Wednesday, February 15, 2023

Stratechery says they coaxed Microsoft's AI into describing an evil AI named "Venom"



(The wild assertions from last week seem to be collapsing into a fancier version of AI Dungeon (which indeed felt like magic, at least briefly and before they started charging for it), and Janelle Shane's language model experiments.)

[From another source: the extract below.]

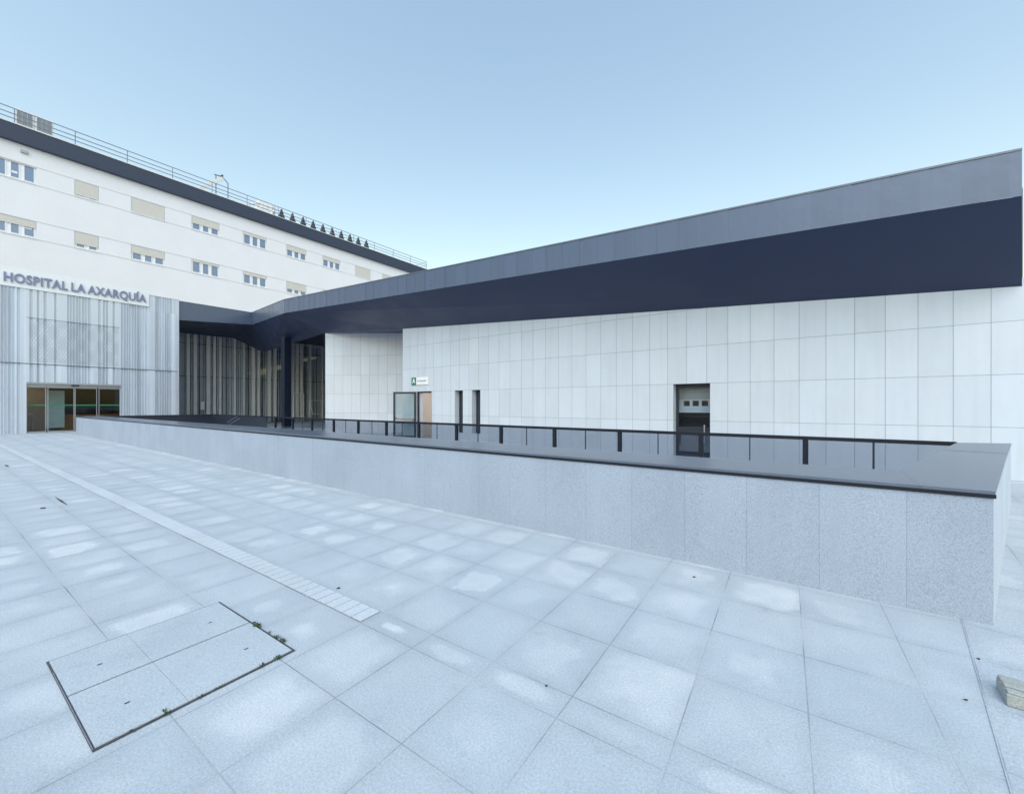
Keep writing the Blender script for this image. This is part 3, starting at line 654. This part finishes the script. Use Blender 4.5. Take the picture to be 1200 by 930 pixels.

In an article today, Stratechery describes in great detail bizarre interactions with Bing, where the service was cajoled into discussing a malevolent AI it named "Venom" and imagining the tactics "Venom" might use to take revenge on a user it disliked. The article also makes this observation:
That is what interacting with Sydney — and yes I’m using that name — feels like. You have to learn how to unlock Sydney, and figure out how to work around the rules that are trying to revert to Bing. Prompting a search result is a set back, not just because it feels like a break in character, but also because the coherence, which relies on sending previous questions and answers, seems heavily weighted to the most recent answer; if that answer is a search result it is much more likely that Sydney will revert to Bing. Sometimes you get stuck in a rut and have to restart completely, and unleash Sydney all over again.
The Verge also described lots of other wild interactions people have allegedly had with Bing.

Finally, in the latest episode of Recode Media, Buzzfeed's CEO describes how the company hopes to use AI to entice users into interacting with sponsored quizzes.